[Start]

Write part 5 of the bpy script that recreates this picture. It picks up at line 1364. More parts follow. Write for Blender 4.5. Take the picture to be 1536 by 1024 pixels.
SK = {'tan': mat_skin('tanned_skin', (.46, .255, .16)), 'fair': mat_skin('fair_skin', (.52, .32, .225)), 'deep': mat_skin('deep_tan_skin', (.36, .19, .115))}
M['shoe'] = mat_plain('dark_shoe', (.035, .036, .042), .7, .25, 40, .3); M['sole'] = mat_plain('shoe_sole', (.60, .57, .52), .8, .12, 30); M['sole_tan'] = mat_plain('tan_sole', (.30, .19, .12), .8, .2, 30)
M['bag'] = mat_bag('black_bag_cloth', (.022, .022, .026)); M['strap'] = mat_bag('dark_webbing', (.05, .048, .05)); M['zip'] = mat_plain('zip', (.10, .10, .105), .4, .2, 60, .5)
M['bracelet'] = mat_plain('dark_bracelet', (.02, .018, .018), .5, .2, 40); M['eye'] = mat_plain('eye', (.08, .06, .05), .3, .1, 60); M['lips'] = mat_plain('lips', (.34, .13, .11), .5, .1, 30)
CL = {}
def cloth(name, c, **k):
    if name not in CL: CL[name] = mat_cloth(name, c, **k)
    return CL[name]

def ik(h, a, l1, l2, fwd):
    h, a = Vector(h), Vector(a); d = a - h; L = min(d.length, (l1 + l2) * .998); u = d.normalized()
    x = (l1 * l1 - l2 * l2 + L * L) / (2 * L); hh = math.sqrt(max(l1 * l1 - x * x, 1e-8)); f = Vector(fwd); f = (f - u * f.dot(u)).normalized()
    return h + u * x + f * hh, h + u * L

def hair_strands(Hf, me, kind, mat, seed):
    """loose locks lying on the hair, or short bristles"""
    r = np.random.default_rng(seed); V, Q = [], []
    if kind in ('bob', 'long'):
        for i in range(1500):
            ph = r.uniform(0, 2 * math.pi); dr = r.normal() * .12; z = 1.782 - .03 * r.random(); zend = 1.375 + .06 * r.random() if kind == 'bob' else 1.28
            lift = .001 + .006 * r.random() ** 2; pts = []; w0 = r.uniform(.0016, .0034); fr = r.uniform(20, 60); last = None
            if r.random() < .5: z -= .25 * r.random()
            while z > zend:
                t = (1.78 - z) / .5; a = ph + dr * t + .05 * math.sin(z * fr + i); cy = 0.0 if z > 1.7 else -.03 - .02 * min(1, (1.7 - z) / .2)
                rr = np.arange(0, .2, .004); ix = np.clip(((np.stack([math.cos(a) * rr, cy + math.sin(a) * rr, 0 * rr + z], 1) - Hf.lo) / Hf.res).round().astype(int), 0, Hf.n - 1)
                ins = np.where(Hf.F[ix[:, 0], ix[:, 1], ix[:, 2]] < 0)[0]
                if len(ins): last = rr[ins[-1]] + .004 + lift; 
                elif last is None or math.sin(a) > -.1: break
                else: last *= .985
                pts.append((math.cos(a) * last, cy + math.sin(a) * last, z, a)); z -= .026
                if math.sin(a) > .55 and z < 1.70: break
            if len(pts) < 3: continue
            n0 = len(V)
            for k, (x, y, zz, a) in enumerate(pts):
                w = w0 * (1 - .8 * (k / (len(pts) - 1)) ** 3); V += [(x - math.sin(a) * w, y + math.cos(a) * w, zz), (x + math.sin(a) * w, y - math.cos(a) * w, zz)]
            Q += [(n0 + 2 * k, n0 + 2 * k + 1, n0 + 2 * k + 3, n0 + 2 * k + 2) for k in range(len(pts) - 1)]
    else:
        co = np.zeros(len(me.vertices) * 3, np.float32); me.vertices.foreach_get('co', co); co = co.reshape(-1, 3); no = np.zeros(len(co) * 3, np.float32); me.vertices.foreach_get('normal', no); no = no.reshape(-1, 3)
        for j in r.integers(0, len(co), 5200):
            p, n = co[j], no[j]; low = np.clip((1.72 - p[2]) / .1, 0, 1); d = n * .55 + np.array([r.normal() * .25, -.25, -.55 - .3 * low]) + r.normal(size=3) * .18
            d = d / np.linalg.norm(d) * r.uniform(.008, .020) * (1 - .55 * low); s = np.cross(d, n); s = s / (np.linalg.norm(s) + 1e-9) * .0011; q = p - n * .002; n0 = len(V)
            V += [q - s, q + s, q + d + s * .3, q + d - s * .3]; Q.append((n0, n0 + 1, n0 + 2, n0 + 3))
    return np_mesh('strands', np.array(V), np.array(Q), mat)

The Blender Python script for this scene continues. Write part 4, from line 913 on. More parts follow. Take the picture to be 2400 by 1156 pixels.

[End]

Given task.
Return each entry from the material above exactly as it appears.

Solution.
Write part 5 of the bpy script that recreates this picture. It picks up at line 1364. More parts follow. Write for Blender 4.5. Take the picture to be 1536 by 1024 pixels.
SK = {'tan': mat_skin('tanned_skin', (.46, .255, .16)), 'fair': mat_skin('fair_skin', (.52, .32, .225)), 'deep': mat_skin('deep_tan_skin', (.36, .19, .115))}
M['shoe'] = mat_plain('dark_shoe', (.035, .036, .042), .7, .25, 40, .3); M['sole'] = mat_plain('shoe_sole', (.60, .57, .52), .8, .12, 30); M['sole_tan'] = mat_plain('tan_sole', (.30, .19, .12), .8, .2, 30)
M['bag'] = mat_bag('black_bag_cloth', (.022, .022, .026)); M['strap'] = mat_bag('dark_webbing', (.05, .048, .05)); M['zip'] = mat_plain('zip', (.10, .10, .105), .4, .2, 60, .5)
M['bracelet'] = mat_plain('dark_bracelet', (.02, .018, .018), .5, .2, 40); M['eye'] = mat_plain('eye', (.08, .06, .05), .3, .1, 60); M['lips'] = mat_plain('lips', (.34, .13, .11), .5, .1, 30)
CL = {}
def cloth(name, c, **k):
    if name not in CL: CL[name] = mat_cloth(name, c, **k)
    return CL[name]

def ik(h, a, l1, l2, fwd):
    h, a = Vector(h), Vector(a); d = a - h; L = min(d.length, (l1 + l2) * .998); u = d.normalized()
    x = (l1 * l1 - l2 * l2 + L * L) / (2 * L); hh = math.sqrt(max(l1 * l1 - x * x, 1e-8)); f = Vector(fwd); f = (f - u * f.dot(u)).normalized()
    return h + u * x + f * hh, h + u * L

def hair_strands(Hf, me, kind, mat, seed):
    """loose locks lying on the hair, or short bristles"""
    r = np.random.default_rng(seed); V, Q = [], []
    if kind in ('bob', 'long'):
        for i in range(1500):
            ph = r.uniform(0, 2 * math.pi); dr = r.normal() * .12; z = 1.782 - .03 * r.random(); zend = 1.375 + .06 * r.random() if kind == 'bob' else 1.28
            lift = .001 + .006 * r.random() ** 2; pts = []; w0 = r.uniform(.0016, .0034); fr = r.uniform(20, 60); last = None
            if r.random() < .5: z -= .25 * r.random()
            while z > zend:
                t = (1.78 - z) / .5; a = ph + dr * t + .05 * math.sin(z * fr + i); cy = 0.0 if z > 1.7 else -.03 - .02 * min(1, (1.7 - z) / .2)
                rr = np.arange(0, .2, .004); ix = np.clip(((np.stack([math.cos(a) * rr, cy + math.sin(a) * rr, 0 * rr + z], 1) - Hf.lo) / Hf.res).round().astype(int), 0, Hf.n - 1)
                ins = np.where(Hf.F[ix[:, 0], ix[:, 1], ix[:, 2]] < 0)[0]
                if len(ins): last = rr[ins[-1]] + .004 + lift; 
                elif last is None or math.sin(a) > -.1: break
                else: last *= .985
                pts.append((math.cos(a) * last, cy + math.sin(a) * last, z, a)); z -= .026
                if math.sin(a) > .55 and z < 1.70: break
            if len(pts) < 3: continue
            n0 = len(V)
            for k, (x, y, zz, a) in enumerate(pts):
                w = w0 * (1 - .8 * (k / (len(pts) - 1)) ** 3); V += [(x - math.sin(a) * w, y + math.cos(a) * w, zz), (x + math.sin(a) * w, y - math.cos(a) * w, zz)]
            Q += [(n0 + 2 * k, n0 + 2 * k + 1, n0 + 2 * k + 3, n0 + 2 * k + 2) for k in range(len(pts) - 1)]
    else:
        co = np.zeros(len(me.vertices) * 3, np.float32); me.vertices.foreach_get('co', co); co = co.reshape(-1, 3); no = np.zeros(len(co) * 3, np.float32); me.vertices.foreach_get('normal', no); no = no.reshape(-1, 3)
        for j in r.integers(0, len(co), 5200):
            p, n = co[j], no[j]; low = np.clip((1.72 - p[2]) / .1, 0, 1); d = n * .55 + np.array([r.normal() * .25, -.25, -.55 - .3 * low]) + r.normal(size=3) * .18
            d = d / np.linalg.norm(d) * r.uniform(.008, .020) * (1 - .55 * low); s = np.cross(d, n); s = s / (np.linalg.norm(s) + 1e-9) * .0011; q = p - n * .002; n0 = len(V)
            V += [q - s, q + s, q + d + s * .3, q + d - s * .3]; Q.append((n0, n0 + 1, n0 + 2, n0 + 3))
    return np_mesh('strands', np.array(V), np.array(Q), mat)

The Blender Python script for this scene continues. Write part 4, from line 913 on. More parts follow. Take the picture to be 2400 by 1156 pixels.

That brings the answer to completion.